- Aim: Copy out each line of the material below with no changes.

- Provided data:
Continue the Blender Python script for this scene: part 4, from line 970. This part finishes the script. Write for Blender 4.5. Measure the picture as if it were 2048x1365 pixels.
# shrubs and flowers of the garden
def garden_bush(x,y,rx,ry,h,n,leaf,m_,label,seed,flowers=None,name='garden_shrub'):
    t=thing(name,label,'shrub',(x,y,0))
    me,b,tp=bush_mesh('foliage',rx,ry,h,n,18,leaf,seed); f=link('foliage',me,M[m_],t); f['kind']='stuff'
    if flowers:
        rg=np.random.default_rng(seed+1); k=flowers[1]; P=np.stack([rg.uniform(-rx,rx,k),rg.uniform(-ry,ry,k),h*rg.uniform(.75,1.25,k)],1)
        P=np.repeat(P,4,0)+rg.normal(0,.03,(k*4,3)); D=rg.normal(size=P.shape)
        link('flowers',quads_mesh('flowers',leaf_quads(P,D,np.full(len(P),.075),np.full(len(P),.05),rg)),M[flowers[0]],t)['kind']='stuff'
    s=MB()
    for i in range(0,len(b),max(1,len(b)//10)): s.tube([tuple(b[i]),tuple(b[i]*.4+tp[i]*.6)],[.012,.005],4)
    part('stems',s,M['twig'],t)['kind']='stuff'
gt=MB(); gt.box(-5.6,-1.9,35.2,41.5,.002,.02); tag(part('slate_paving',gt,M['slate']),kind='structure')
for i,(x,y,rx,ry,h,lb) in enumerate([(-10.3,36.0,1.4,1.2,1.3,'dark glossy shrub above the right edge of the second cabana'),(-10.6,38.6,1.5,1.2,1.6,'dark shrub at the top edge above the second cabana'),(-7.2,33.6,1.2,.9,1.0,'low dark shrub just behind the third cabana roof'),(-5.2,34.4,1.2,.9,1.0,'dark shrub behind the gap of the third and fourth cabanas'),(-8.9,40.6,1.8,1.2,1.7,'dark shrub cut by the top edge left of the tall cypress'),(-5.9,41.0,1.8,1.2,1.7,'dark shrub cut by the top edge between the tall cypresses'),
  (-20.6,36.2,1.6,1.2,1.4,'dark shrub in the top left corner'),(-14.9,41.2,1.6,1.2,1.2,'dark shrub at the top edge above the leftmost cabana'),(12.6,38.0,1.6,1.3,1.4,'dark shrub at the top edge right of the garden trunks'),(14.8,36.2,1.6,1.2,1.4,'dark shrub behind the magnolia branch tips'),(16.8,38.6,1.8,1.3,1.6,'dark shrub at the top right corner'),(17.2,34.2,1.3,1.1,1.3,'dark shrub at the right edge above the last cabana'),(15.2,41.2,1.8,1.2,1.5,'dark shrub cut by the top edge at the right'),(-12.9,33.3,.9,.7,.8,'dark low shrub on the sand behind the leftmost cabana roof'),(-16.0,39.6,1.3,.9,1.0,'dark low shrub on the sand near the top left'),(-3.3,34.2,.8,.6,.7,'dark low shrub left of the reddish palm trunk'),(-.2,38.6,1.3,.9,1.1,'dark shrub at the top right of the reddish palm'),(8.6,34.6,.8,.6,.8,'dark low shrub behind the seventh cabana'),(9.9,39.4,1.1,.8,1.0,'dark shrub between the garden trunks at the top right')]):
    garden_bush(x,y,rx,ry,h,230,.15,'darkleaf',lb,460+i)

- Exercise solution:
Continue the Blender Python script for this scene: part 4, from line 970. This part finishes the script. Write for Blender 4.5. Measure the picture as if it were 2048x1365 pixels.
# shrubs and flowers of the garden
def garden_bush(x,y,rx,ry,h,n,leaf,m_,label,seed,flowers=None,name='garden_shrub'):
    t=thing(name,label,'shrub',(x,y,0))
    me,b,tp=bush_mesh('foliage',rx,ry,h,n,18,leaf,seed); f=link('foliage',me,M[m_],t); f['kind']='stuff'
    if flowers:
        rg=np.random.default_rng(seed+1); k=flowers[1]; P=np.stack([rg.uniform(-rx,rx,k),rg.uniform(-ry,ry,k),h*rg.uniform(.75,1.25,k)],1)
        P=np.repeat(P,4,0)+rg.normal(0,.03,(k*4,3)); D=rg.normal(size=P.shape)
        link('flowers',quads_mesh('flowers',leaf_quads(P,D,np.full(len(P),.075),np.full(len(P),.05),rg)),M[flowers[0]],t)['kind']='stuff'
    s=MB()
    for i in range(0,len(b),max(1,len(b)//10)): s.tube([tuple(b[i]),tuple(b[i]*.4+tp[i]*.6)],[.012,.005],4)
    part('stems',s,M['twig'],t)['kind']='stuff'
gt=MB(); gt.box(-5.6,-1.9,35.2,41.5,.002,.02); tag(part('slate_paving',gt,M['slate']),kind='structure')
for i,(x,y,rx,ry,h,lb) in enumerate([(-10.3,36.0,1.4,1.2,1.3,'dark glossy shrub above the right edge of the second cabana'),(-10.6,38.6,1.5,1.2,1.6,'dark shrub at the top edge above the second cabana'),(-7.2,33.6,1.2,.9,1.0,'low dark shrub just behind the third cabana roof'),(-5.2,34.4,1.2,.9,1.0,'dark shrub behind the gap of the third and fourth cabanas'),(-8.9,40.6,1.8,1.2,1.7,'dark shrub cut by the top edge left of the tall cypress'),(-5.9,41.0,1.8,1.2,1.7,'dark shrub cut by the top edge between the tall cypresses'),
  (-20.6,36.2,1.6,1.2,1.4,'dark shrub in the top left corner'),(-14.9,41.2,1.6,1.2,1.2,'dark shrub at the top edge above the leftmost cabana'),(12.6,38.0,1.6,1.3,1.4,'dark shrub at the top edge right of the garden trunks'),(14.8,36.2,1.6,1.2,1.4,'dark shrub behind the magnolia branch tips'),(16.8,38.6,1.8,1.3,1.6,'dark shrub at the top right corner'),(17.2,34.2,1.3,1.1,1.3,'dark shrub at the right edge above the last cabana'),(15.2,41.2,1.8,1.2,1.5,'dark shrub cut by the top edge at the right'),(-12.9,33.3,.9,.7,.8,'dark low shrub on the sand behind the leftmost cabana roof'),(-16.0,39.6,1.3,.9,1.0,'dark low shrub on the sand near the top left'),(-3.3,34.2,.8,.6,.7,'dark low shrub left of the reddish palm trunk'),(-.2,38.6,1.3,.9,1.1,'dark shrub at the top right of the reddish palm'),(8.6,34.6,.8,.6,.8,'dark low shrub behind the seventh cabana'),(9.9,39.4,1.1,.8,1.0,'dark shrub between the garden trunks at the top right')]):
    garden_bush(x,y,rx,ry,h,230,.15,'darkleaf',lb,460+i)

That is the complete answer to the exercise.